_Short problem_
Print, word for word, every line from the beginning of the listing up to and including the line with "q.z), max(p.z, q.z))". Pictures are to be excluded.

_Data block_
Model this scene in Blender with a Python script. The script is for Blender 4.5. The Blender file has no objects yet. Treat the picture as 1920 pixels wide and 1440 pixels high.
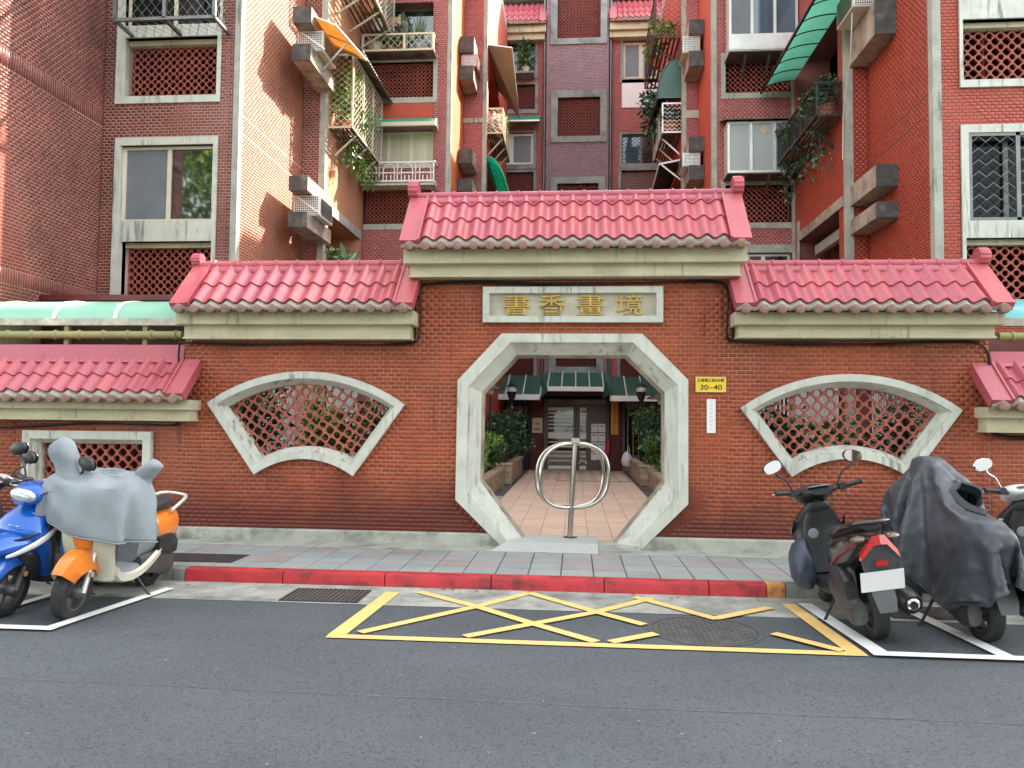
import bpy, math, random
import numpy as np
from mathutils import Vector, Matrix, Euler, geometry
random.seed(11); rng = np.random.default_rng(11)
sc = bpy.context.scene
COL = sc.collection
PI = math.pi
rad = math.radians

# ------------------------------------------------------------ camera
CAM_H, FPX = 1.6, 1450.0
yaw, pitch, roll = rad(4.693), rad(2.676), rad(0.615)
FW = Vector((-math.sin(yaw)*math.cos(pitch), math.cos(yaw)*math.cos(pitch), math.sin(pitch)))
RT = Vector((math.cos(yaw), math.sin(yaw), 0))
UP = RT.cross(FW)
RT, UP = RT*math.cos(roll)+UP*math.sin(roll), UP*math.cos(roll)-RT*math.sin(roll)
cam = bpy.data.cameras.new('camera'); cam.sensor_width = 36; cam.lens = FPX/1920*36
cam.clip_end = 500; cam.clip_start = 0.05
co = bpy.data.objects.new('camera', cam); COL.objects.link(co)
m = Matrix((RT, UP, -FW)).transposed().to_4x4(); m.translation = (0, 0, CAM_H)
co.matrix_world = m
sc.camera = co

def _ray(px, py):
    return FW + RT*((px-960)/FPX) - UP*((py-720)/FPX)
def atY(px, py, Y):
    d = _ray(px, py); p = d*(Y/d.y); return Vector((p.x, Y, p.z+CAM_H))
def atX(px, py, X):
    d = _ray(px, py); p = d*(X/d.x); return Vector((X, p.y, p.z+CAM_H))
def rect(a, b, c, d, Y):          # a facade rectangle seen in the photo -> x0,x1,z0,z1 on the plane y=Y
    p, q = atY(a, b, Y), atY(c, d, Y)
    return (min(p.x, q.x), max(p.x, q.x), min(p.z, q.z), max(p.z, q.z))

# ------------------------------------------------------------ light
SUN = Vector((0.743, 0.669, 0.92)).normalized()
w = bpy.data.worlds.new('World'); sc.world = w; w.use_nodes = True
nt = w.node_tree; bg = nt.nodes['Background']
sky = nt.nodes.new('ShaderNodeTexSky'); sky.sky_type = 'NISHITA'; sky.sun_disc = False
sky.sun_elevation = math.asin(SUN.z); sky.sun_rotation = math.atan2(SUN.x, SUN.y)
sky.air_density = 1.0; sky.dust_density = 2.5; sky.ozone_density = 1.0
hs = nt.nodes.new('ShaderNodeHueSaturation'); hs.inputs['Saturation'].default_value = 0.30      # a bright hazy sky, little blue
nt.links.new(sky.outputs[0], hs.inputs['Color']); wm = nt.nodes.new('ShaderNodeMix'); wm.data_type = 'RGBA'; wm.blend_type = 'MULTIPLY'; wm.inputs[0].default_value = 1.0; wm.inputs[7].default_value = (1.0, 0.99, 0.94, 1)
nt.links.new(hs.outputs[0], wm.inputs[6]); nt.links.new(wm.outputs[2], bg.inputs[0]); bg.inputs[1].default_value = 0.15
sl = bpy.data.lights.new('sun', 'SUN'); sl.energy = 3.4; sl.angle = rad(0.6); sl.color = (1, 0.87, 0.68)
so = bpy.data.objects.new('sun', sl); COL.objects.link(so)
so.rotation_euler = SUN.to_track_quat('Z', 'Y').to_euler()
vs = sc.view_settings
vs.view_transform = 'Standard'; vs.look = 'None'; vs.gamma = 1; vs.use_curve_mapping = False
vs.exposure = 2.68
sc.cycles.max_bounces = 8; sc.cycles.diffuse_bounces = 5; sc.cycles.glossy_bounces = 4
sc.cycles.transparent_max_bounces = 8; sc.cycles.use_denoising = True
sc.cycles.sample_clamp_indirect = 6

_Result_
Model this scene in Blender with a Python script. The script is for Blender 4.5. The Blender file has no objects yet. Treat the picture as 1920 pixels wide and 1440 pixels high.
import bpy, math, random
import numpy as np
from mathutils import Vector, Matrix, Euler, geometry
random.seed(11); rng = np.random.default_rng(11)
sc = bpy.context.scene
COL = sc.collection
PI = math.pi
rad = math.radians

# ------------------------------------------------------------ camera
CAM_H, FPX = 1.6, 1450.0
yaw, pitch, roll = rad(4.693), rad(2.676), rad(0.615)
FW = Vector((-math.sin(yaw)*math.cos(pitch), math.cos(yaw)*math.cos(pitch), math.sin(pitch)))
RT = Vector((math.cos(yaw), math.sin(yaw), 0))
UP = RT.cross(FW)
RT, UP = RT*math.cos(roll)+UP*math.sin(roll), UP*math.cos(roll)-RT*math.sin(roll)
cam = bpy.data.cameras.new('camera'); cam.sensor_width = 36; cam.lens = FPX/1920*36
cam.clip_end = 500; cam.clip_start = 0.05
co = bpy.data.objects.new('camera', cam); COL.objects.link(co)
m = Matrix((RT, UP, -FW)).transposed().to_4x4(); m.translation = (0, 0, CAM_H)
co.matrix_world = m
sc.camera = co

def _ray(px, py):
    return FW + RT*((px-960)/FPX) - UP*((py-720)/FPX)
def atY(px, py, Y):
    d = _ray(px, py); p = d*(Y/d.y); return Vector((p.x, Y, p.z+CAM_H))
def atX(px, py, X):
    d = _ray(px, py); p = d*(X/d.x); return Vector((X, p.y, p.z+CAM_H))
def rect(a, b, c, d, Y):          # a facade rectangle seen in the photo -> x0,x1,z0,z1 on the plane y=Y
    p, q = atY(a, b, Y), atY(c, d, Y)
    return (min(p.x, q.x), max(p.x, q.x), min(p.z, q.z), max(p.z, q.z))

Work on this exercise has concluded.